● **Problem requirements**
Can all of these lines be returned exactly?

┄┄┄┄┄┄┄┄┄┄┄┄┄┄┄┄┄┄┄┄

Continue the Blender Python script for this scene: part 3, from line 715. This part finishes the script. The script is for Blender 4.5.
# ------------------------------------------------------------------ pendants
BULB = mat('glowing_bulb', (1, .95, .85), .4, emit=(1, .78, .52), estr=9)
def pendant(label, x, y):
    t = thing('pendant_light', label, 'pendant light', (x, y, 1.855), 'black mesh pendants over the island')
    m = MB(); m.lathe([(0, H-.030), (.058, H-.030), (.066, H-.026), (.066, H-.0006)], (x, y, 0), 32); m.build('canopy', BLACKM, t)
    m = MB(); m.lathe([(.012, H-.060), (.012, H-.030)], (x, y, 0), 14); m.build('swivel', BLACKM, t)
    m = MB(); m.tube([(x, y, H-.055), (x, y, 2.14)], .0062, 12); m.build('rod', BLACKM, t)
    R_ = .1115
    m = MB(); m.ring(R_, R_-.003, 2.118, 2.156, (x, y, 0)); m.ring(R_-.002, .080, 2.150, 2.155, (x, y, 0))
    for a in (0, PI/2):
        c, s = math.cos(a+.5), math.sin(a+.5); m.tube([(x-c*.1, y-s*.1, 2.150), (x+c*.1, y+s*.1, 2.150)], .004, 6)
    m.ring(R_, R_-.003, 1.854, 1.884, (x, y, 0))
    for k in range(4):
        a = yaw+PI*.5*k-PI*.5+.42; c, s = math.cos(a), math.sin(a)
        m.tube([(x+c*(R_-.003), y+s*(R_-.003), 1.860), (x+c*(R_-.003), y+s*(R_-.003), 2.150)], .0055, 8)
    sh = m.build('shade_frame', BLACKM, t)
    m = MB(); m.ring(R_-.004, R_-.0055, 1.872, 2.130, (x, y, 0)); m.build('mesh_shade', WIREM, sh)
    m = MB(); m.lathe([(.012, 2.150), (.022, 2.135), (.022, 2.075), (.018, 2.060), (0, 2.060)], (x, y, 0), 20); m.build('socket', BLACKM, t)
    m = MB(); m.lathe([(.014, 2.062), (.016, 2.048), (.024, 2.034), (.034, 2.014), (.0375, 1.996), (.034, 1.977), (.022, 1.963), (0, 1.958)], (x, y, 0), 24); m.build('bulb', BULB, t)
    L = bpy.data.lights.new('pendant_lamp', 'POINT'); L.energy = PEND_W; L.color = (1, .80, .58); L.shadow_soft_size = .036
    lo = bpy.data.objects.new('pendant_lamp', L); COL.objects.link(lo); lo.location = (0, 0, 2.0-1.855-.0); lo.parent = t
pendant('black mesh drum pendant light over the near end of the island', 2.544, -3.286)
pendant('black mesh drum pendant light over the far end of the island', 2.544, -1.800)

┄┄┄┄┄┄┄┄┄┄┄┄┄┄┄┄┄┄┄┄

● **Problem solution**
Continue the Blender Python script for this scene: part 3, from line 715. This part finishes the script. The script is for Blender 4.5.
# ------------------------------------------------------------------ pendants
BULB = mat('glowing_bulb', (1, .95, .85), .4, emit=(1, .78, .52), estr=9)
def pendant(label, x, y):
    t = thing('pendant_light', label, 'pendant light', (x, y, 1.855), 'black mesh pendants over the island')
    m = MB(); m.lathe([(0, H-.030), (.058, H-.030), (.066, H-.026), (.066, H-.0006)], (x, y, 0), 32); m.build('canopy', BLACKM, t)
    m = MB(); m.lathe([(.012, H-.060), (.012, H-.030)], (x, y, 0), 14); m.build('swivel', BLACKM, t)
    m = MB(); m.tube([(x, y, H-.055), (x, y, 2.14)], .0062, 12); m.build('rod', BLACKM, t)
    R_ = .1115
    m = MB(); m.ring(R_, R_-.003, 2.118, 2.156, (x, y, 0)); m.ring(R_-.002, .080, 2.150, 2.155, (x, y, 0))
    for a in (0, PI/2):
        c, s = math.cos(a+.5), math.sin(a+.5); m.tube([(x-c*.1, y-s*.1, 2.150), (x+c*.1, y+s*.1, 2.150)], .004, 6)
    m.ring(R_, R_-.003, 1.854, 1.884, (x, y, 0))
    for k in range(4):
        a = yaw+PI*.5*k-PI*.5+.42; c, s = math.cos(a), math.sin(a)
        m.tube([(x+c*(R_-.003), y+s*(R_-.003), 1.860), (x+c*(R_-.003), y+s*(R_-.003), 2.150)], .0055, 8)
    sh = m.build('shade_frame', BLACKM, t)
    m = MB(); m.ring(R_-.004, R_-.0055, 1.872, 2.130, (x, y, 0)); m.build('mesh_shade', WIREM, sh)
    m = MB(); m.lathe([(.012, 2.150), (.022, 2.135), (.022, 2.075), (.018, 2.060), (0, 2.060)], (x, y, 0), 20); m.build('socket', BLACKM, t)
    m = MB(); m.lathe([(.014, 2.062), (.016, 2.048), (.024, 2.034), (.034, 2.014), (.0375, 1.996), (.034, 1.977), (.022, 1.963), (0, 1.958)], (x, y, 0), 24); m.build('bulb', BULB, t)
    L = bpy.data.lights.new('pendant_lamp', 'POINT'); L.energy = PEND_W; L.color = (1, .80, .58); L.shadow_soft_size = .036
    lo = bpy.data.objects.new('pendant_lamp', L); COL.objects.link(lo); lo.location = (0, 0, 2.0-1.855-.0); lo.parent = t
pendant('black mesh drum pendant light over the near end of the island', 2.544, -3.286)
pendant('black mesh drum pendant light over the far end of the island', 2.544, -1.800)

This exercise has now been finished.